In 2007, 57% of police stations were compliant. Now … less than 8%. That’s not a drop, not even a steep drop. That’s a nose dive.

The report focuses on the failure of the South African Police Services and the Department of Justice and Constitutional Development (which includes National Prosecuting Authority), as well as the Departments of Health, Social Development and Correctional Services. The press has covered this failure as a failure to protect women and women’s rights, which it certainly is.

But Tshwaranang’s analysis goes far beyond the failure to protect.

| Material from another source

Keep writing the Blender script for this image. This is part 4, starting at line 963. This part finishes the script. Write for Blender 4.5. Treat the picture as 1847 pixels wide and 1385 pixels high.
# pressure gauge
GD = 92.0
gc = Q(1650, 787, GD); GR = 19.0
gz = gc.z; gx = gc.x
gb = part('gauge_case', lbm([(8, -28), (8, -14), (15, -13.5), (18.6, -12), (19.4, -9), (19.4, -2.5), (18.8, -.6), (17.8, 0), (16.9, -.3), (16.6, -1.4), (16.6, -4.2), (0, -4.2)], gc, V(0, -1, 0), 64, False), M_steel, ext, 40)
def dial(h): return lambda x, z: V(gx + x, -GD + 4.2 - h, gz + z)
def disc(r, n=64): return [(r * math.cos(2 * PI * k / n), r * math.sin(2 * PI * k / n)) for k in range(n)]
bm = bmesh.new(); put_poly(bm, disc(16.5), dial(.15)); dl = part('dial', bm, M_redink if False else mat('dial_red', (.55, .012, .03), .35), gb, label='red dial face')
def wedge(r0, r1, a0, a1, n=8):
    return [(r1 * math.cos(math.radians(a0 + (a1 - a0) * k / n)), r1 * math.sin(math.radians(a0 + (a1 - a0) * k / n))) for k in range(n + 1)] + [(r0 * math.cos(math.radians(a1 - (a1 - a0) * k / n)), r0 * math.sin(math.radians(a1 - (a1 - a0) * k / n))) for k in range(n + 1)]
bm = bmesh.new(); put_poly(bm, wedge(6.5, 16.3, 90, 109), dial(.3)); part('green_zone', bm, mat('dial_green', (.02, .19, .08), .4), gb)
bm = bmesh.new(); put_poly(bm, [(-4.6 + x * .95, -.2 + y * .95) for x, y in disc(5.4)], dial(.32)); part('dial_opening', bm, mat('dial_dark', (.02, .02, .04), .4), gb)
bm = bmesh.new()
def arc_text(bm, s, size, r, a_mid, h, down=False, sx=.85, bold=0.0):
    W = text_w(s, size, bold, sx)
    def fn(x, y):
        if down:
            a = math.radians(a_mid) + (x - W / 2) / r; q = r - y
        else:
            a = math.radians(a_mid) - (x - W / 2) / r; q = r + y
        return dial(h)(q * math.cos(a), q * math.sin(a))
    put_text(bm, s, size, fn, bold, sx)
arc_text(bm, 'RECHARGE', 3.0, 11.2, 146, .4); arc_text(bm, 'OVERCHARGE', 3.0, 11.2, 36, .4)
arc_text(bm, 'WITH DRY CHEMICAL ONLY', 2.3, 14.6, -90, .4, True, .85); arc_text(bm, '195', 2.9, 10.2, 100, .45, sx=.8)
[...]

The real of women’s rights is more than, bigger than, and more profound than “protection”. The real of women’s rights is freedom, and specifically the enjoyment of freedom:

“South Africa’s Constitutional Court makes it clear that, `few things can be more important to women than freedom from the threat of sexual violence.’ So important is this right to be free from all forms of violence that, along with the rights to life and dignity, it imposes two sorts of duties on the state: the first obliging the state to refrain from acting in ways that infringe on these rights, and the second compelling it to develop legislation and structures guaranteeing those rights….It is not only sexual violence that constitutes a rights violation of the sort requiring state intervention: `Indeed, the state is under a series of constitutional mandates which include the obligation to deal with domestic violence: to protect both the rights of everyone to enjoy freedom and security of the person and to bodily and psychological integrity, and the right to have their dignity respected and protected, as well as the defensive rights of everyone not to be subjected to torture in any way and not to be treated or punished in a cruel, inhuman or degrading way.”

Imagine a South Africa in which all women are free to move around as they please, dressed as they please. Imagine a world in which all women are free to move around as they please, dressed as they please. Imagine a world in which democracy means the enjoyment of freedom. Instead of celebrating Women’s Day, what about Women’s Enjoyment of Freedom Day?